**Task inputs**
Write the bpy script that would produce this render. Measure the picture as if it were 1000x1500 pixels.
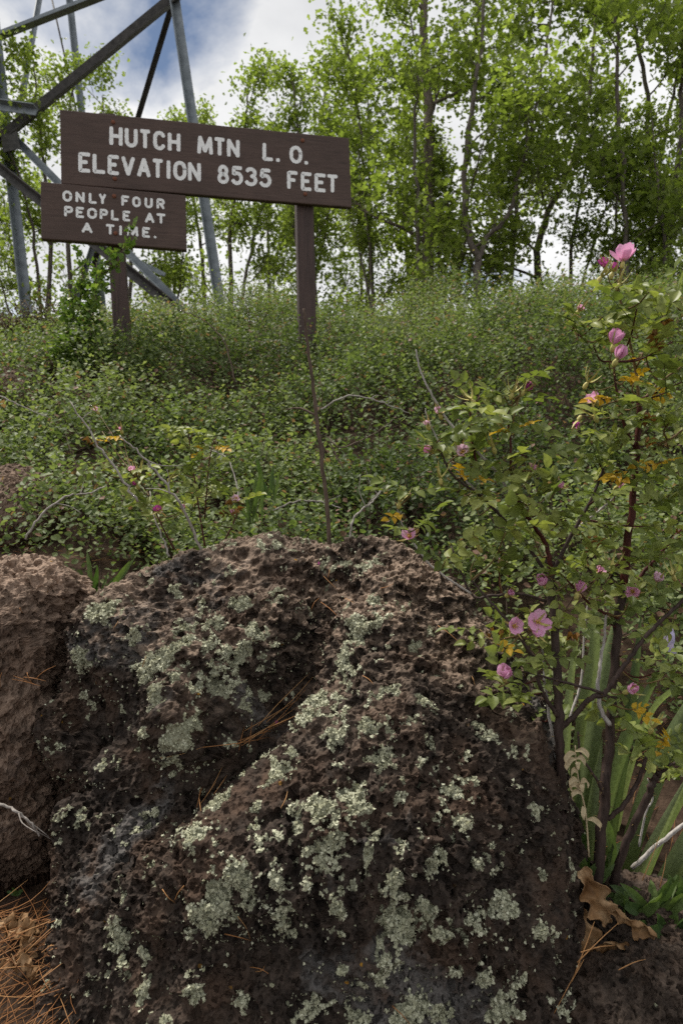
import bpy, math, random
import numpy as np
from mathutils import Vector, Matrix

# ------------------------------------------------------------------ camera, sky, sun, exposure
for o in list(bpy.data.objects):
    bpy.data.objects.remove(o)
SC = bpy.context.scene
COL = SC.collection
PITCH = math.radians(4.0)
CAMZ = 1.0
cam_d = bpy.data.cameras.new("camera")
cam = bpy.data.objects.new("camera", cam_d)
COL.objects.link(cam)
cam.location = (0, 0, CAMZ)
cam.rotation_euler = (math.pi / 2 - PITCH, 0, 0)
cam_d.sensor_fit = 'VERTICAL'
cam_d.sensor_height = 36.0
cam_d.sensor_width = 24.0
cam_d.lens = 24.0
cam_d.clip_start = 0.05
cam_d.clip_end = 20000
cam_d.dof.use_dof = True
cam_d.dof.focus_distance = 1.3
cam_d.dof.aperture_fstop = 8.0
SC.camera = cam

SUN_EL, SUN_AZ = math.radians(61), math.radians(-45)     # azimuth from +Y towards +X
world = bpy.data.worlds.new("World")
SC.world = world
world.use_nodes = True
wn, wl = world.node_tree.nodes, world.node_tree.links
wn.clear()
w_out = wn.new('ShaderNodeOutputWorld')
w_bg = wn.new('ShaderNodeBackground')
w_bg.inputs['Strength'].default_value = 0.1
w_sky = wn.new('ShaderNodeTexSky')
w_sky.sky_type = 'NISHITA'
w_sky.sun_disc = False
w_sky.sun_elevation = SUN_EL
w_sky.sun_rotation = SUN_AZ
w_sky.altitude = 2600
w_tc = wn.new('ShaderNodeTexCoord')
w_sep = wn.new('ShaderNodeSeparateXYZ')
wl.new(w_tc.outputs['Generated'], w_sep.inputs[0])
w_zz = wn.new('ShaderNodeMath'); w_zz.operation = 'MAXIMUM'; w_zz.inputs[1].default_value = 0.0
wl.new(w_sep.outputs['Z'], w_zz.inputs[0])
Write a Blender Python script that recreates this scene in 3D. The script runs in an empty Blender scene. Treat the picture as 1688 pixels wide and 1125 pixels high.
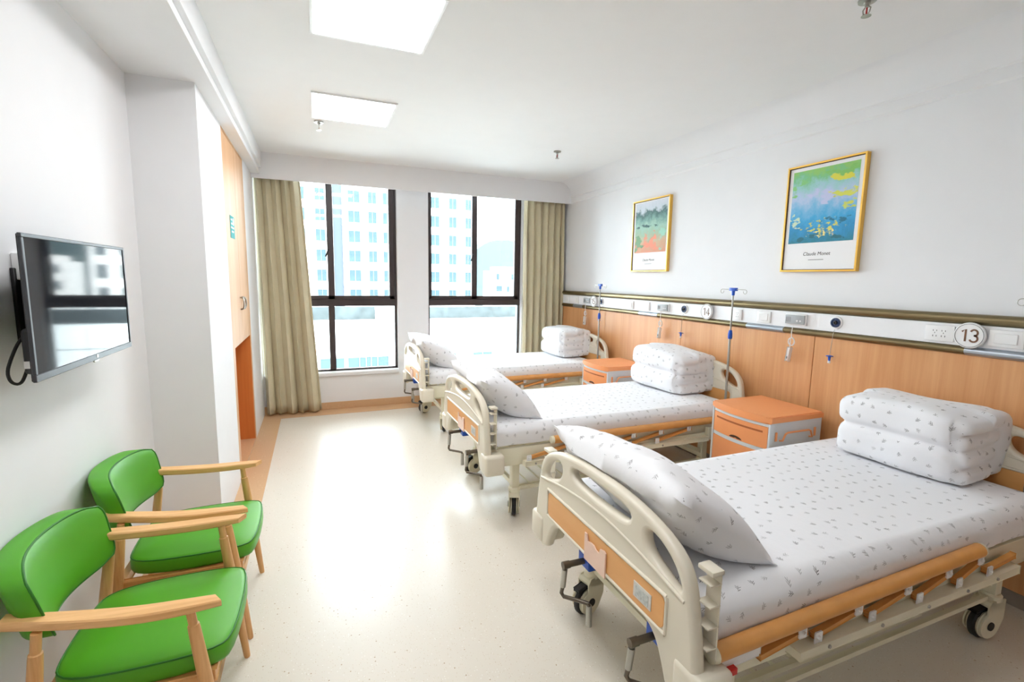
import bpy, bmesh, math, random
from mathutils import Vector, Matrix
PI = math.pi
sc = bpy.context.scene
COL = sc.collection

# ------------------------------------------------------------------ helpers
def V(*a): return Vector(a)

def link(o, parent=None):
    COL.objects.link(o)
    if parent is not None: o.parent = parent
    return o

def finish(me, smooth=40):
    if smooth:
        me.polygons.foreach_set('use_smooth', [True] * len(me.polygons))
        me.set_sharp_from_angle(angle=math.radians(smooth))
    me.update()

def box_uv(me):
    uv = me.uv_layers.new(name='UVMap')
    for p in me.polygons:
        n = p.normal; a = [abs(n.x), abs(n.y), abs(n.z)]; k = a.index(max(a))
        for li in p.loop_indices:
            c = me.vertices[me.loops[li].vertex_index].co
            uv.data[li].uv = (c.y, c.z) if k == 0 else ((c.x, c.z) if k == 1 else (c.x, c.y))

def obj(name, bm, mat, parent=None, smooth=40, uv=False):
    me = bpy.data.meshes.new(name)
    bmesh.ops.recalc_face_normals(bm, faces=bm.faces[:])
    bm.to_mesh(me); bm.free()
    finish(me, smooth)
    if uv: box_uv(me)
    me.materials.append(mat)
    return link(bpy.data.objects.new(name, me), parent)

def tag(o, label=None, cat=None, group=None, kind=None):
    if label: o['label'] = label
    if cat: o['category'] = cat
    if group: o['group'] = group
    if kind: o['kind'] = kind
    return o

def thing(name, label, cat, loc=(0, 0, 0), rotz=0, group=None):
    o = bpy.data.objects.new(name, None); o.empty_display_size = 0.1
    o.location = loc; o.rotation_euler = (0, 0, rotz)
    link(o); tag(o, label, cat, group)
    return o

def struct(name, bm, mat, parent=None, smooth=0, label=None):
    o = obj(name, bm, mat, parent, smooth)
    if parent is None: o['kind'] = 'structure'
    if label: o['label'] = label
    return o

def copy_tree(o, parent=None):
    c = o.copy(); COL.objects.link(c); c.parent = parent
    for ch in list(o.children): copy_tree(ch, c)
    return c

def B(): return bmesh.new()

def box(bm, a, b, bev=0.0, seg=2, rot=None):
    a, b = Vector(a), Vector(b)
    r = bmesh.ops.create_cube(bm, size=1.0)
    vs = r['verts']; d = b - a; c = (a + b) / 2
    for v in vs: v.co = Vector((v.co.x * d.x, v.co.y * d.y, v.co.z * d.z))
    if rot is not None: bmesh.ops.rotate(bm, verts=vs, cent=(0, 0, 0), matrix=rot)
    for v in vs: v.co += c
    if bev > 0:
        es = list({e for v in vs for e in v.link_edges})
        bmesh.ops.bevel(bm, geom=es, offset=bev, segments=seg, affect='EDGES', profile=0.5)
    return bm

def bar(bm, p, q, w, h, up=(0, 0, 1), bev=0.0):
    """box along p->q of width w and height h"""
    p, q = Vector(p), Vector(q); t = (q - p).normalized(); u = Vector(up)
    s = t.cross(u).normalized(); u = s.cross(t).normalized()
    L = (q - p).length
    r = bmesh.ops.create_cube(bm, size=1.0); vs = r['verts']; c = (p + q) / 2
    for v in vs: v.co = c + t * (v.co.x * L) + s * (v.co.y * w) + u * (v.co.z * h)
    if bev > 0:
        es = list({e for v in vs for e in v.link_edges})
        bmesh.ops.bevel(bm, geom=es, offset=bev, segments=2, affect='EDGES', profile=0.5)

def tube(bm, pts, r, n=12, caps=True, closed=False):
    pts = [Vector(p) for p in pts]; k = len(pts)
    rs = r if isinstance(r, (list, tuple)) else [r] * k
    rings = []; ref = None
    for i, p in enumerate(pts):
        if closed: t = pts[(i + 1) % k] - pts[i - 1]
        else: t = pts[min(i + 1, k - 1)] - pts[max(i - 1, 0)]
        t.normalize()
        if ref is None:
            ref = Vector((0, 0, 1)) if abs(t.z) < .9 else Vector((1, 0, 0))
        ref = (ref - t * ref.dot(t))
        if ref.length < 1e-6: ref = t.orthogonal()
        ref.normalize(); bn = t.cross(ref)
        rings.append([bm.verts.new(p + (ref * math.cos(2 * PI * j / n) + bn * math.sin(2 * PI * j / n)) * rs[i]) for j in range(n)])
    m = k if closed else k - 1
    for i in range(m):
        A, C = rings[i], rings[(i + 1) % k]
        for j in range(n):
            bm.faces.new((A[j], A[(j + 1) % n], C[(j + 1) % n], C[j]))
    if caps and not closed:
        bm.faces.new(rings[0][::-1]); bm.faces.new(rings[-1])

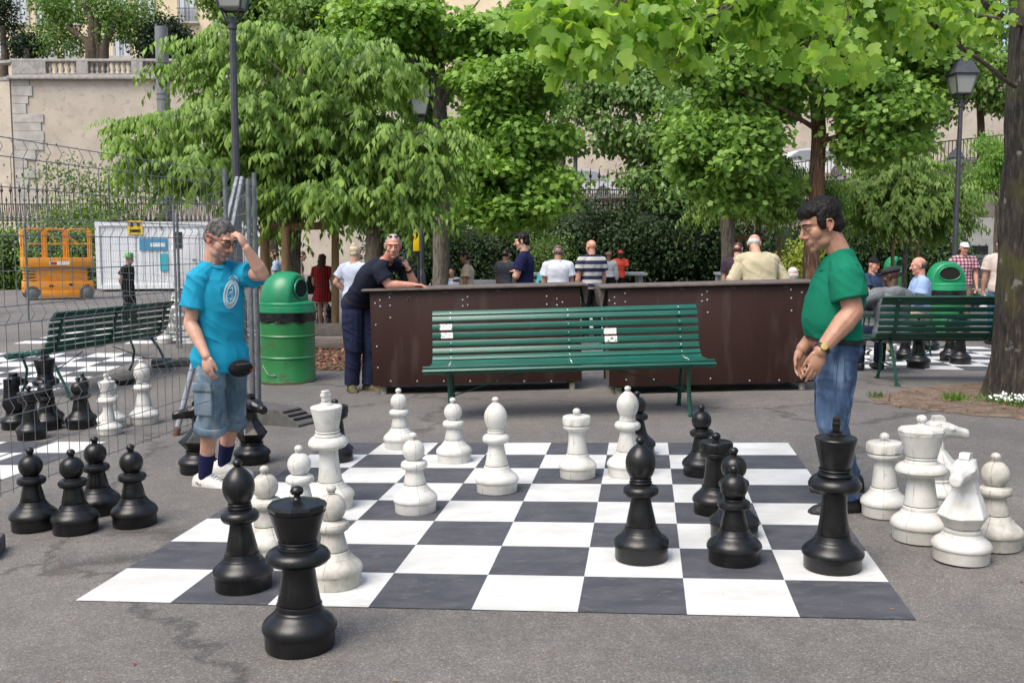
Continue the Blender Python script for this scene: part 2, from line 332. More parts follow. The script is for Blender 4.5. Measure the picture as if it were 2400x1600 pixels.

**Written request**
Take out nothing but the lines from the one containing "Write a Blender" to the one containing "return link(bpy.data.objects.new(name, me), parent)", inclusive, retyped exactly. Drop the pictures.

**Response for this exercise**
Write a Blender Python script that recreates this scene in 3D. The script runs in an empty Blender scene. Treat the picture as 1688 pixels wide and 1125 pixels high.
import bpy, bmesh, math, random
from mathutils import Vector, Matrix
PI = math.pi
sc = bpy.context.scene
COL = sc.collection

# ------------------------------------------------------------------ helpers
def V(*a): return Vector(a)

def link(o, parent=None):
    COL.objects.link(o)
    if parent is not None: o.parent = parent
    return o

def finish(me, smooth=40):
    if smooth:
        me.polygons.foreach_set('use_smooth', [True] * len(me.polygons))
        me.set_sharp_from_angle(angle=math.radians(smooth))
    me.update()

def box_uv(me):
    uv = me.uv_layers.new(name='UVMap')
    for p in me.polygons:
        n = p.normal; a = [abs(n.x), abs(n.y), abs(n.z)]; k = a.index(max(a))
        for li in p.loop_indices:
            c = me.vertices[me.loops[li].vertex_index].co
            uv.data[li].uv = (c.y, c.z) if k == 0 else ((c.x, c.z) if k == 1 else (c.x, c.y))

def obj(name, bm, mat, parent=None, smooth=40, uv=False):
    me = bpy.data.meshes.new(name)
    bmesh.ops.recalc_face_normals(bm, faces=bm.faces[:])
    bm.to_mesh(me); bm.free()
    finish(me, smooth)
    if uv: box_uv(me)
    me.materials.append(mat)
    return link(bpy.data.objects.new(name, me), parent)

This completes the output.